WHAT YOU HAVE TO DO
Every line containing the word "scene" needs to be found and copied.

DATASET EXCERPT

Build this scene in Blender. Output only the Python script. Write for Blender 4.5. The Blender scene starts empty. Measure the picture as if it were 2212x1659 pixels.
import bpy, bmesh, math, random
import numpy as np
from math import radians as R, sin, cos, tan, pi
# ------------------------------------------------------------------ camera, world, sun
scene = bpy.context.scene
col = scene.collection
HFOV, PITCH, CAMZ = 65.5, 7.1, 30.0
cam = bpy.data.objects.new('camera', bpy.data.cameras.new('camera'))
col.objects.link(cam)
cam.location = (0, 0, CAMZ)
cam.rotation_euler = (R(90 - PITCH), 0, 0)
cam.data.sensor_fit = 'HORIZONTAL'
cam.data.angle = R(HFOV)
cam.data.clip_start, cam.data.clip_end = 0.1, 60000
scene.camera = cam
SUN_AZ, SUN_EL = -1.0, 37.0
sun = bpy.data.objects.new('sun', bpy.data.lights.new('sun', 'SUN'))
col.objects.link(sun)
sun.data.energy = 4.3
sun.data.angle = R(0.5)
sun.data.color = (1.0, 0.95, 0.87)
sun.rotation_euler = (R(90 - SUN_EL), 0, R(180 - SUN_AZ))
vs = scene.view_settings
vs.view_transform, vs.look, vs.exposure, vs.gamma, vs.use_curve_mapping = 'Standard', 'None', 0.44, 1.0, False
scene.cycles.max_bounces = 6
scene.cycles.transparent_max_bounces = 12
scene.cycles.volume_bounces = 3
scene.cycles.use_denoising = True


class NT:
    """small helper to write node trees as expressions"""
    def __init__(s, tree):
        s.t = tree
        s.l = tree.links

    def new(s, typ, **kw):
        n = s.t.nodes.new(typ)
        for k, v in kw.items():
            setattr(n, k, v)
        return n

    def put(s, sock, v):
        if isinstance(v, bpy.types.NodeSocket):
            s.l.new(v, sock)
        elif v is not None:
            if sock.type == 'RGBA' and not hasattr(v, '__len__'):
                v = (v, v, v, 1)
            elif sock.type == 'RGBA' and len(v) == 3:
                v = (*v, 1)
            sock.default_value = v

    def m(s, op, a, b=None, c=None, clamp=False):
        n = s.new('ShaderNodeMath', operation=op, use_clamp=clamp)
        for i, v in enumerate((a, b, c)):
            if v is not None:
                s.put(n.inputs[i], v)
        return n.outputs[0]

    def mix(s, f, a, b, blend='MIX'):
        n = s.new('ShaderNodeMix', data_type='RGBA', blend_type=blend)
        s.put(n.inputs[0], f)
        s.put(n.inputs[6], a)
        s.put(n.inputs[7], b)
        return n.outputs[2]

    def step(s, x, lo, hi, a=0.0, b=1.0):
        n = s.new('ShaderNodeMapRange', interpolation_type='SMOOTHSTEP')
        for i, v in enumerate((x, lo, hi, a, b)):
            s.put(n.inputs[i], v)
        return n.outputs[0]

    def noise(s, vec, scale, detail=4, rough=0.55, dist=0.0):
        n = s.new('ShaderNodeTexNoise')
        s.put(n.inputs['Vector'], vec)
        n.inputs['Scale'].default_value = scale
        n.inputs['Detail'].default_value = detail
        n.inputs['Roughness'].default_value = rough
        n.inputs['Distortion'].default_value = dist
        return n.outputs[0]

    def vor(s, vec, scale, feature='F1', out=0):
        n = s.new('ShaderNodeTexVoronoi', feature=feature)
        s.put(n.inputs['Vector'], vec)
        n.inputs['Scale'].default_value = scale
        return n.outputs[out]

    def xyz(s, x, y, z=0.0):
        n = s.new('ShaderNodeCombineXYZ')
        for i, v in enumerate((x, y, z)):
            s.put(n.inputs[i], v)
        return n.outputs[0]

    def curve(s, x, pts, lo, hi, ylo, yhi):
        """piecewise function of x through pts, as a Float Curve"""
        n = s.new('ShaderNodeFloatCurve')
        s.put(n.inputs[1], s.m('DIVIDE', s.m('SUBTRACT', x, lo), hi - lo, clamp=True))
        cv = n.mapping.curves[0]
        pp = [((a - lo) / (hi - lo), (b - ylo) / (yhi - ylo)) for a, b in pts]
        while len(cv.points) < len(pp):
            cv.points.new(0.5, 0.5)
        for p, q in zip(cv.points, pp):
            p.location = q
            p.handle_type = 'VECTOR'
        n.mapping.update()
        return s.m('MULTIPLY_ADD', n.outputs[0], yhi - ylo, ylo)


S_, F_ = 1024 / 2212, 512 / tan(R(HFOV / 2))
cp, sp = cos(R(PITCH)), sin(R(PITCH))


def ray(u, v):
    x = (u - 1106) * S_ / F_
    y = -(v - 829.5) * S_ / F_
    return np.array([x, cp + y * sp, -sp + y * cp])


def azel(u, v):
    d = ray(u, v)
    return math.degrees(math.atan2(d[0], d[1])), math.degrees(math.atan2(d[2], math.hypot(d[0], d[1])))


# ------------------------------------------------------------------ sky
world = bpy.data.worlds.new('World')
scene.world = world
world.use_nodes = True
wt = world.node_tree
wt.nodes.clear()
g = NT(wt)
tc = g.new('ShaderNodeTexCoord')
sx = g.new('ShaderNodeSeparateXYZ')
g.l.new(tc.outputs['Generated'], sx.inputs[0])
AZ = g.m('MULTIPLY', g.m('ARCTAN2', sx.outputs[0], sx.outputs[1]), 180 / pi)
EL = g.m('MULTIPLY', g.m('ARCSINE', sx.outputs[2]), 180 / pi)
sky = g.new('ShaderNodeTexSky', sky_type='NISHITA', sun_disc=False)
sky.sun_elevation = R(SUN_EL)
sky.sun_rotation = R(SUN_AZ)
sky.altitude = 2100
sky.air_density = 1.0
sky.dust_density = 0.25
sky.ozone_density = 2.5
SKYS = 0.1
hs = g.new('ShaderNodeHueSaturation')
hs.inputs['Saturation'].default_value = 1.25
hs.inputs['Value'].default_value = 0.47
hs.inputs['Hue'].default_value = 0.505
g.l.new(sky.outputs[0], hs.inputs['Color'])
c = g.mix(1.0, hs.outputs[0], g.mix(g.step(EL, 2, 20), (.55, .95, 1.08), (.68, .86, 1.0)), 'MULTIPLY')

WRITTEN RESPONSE
Build this scene in Blender. Output only the Python script. Write for Blender 4.5. The Blender scene starts empty. Measure the picture as if it were 2212x1659 pixels.
scene = bpy.context.scene
col = scene.collection
scene.camera = cam
vs = scene.view_settings
scene.cycles.max_bounces = 6
scene.cycles.transparent_max_bounces = 12
scene.cycles.volume_bounces = 3
scene.cycles.use_denoising = True
scene.world = world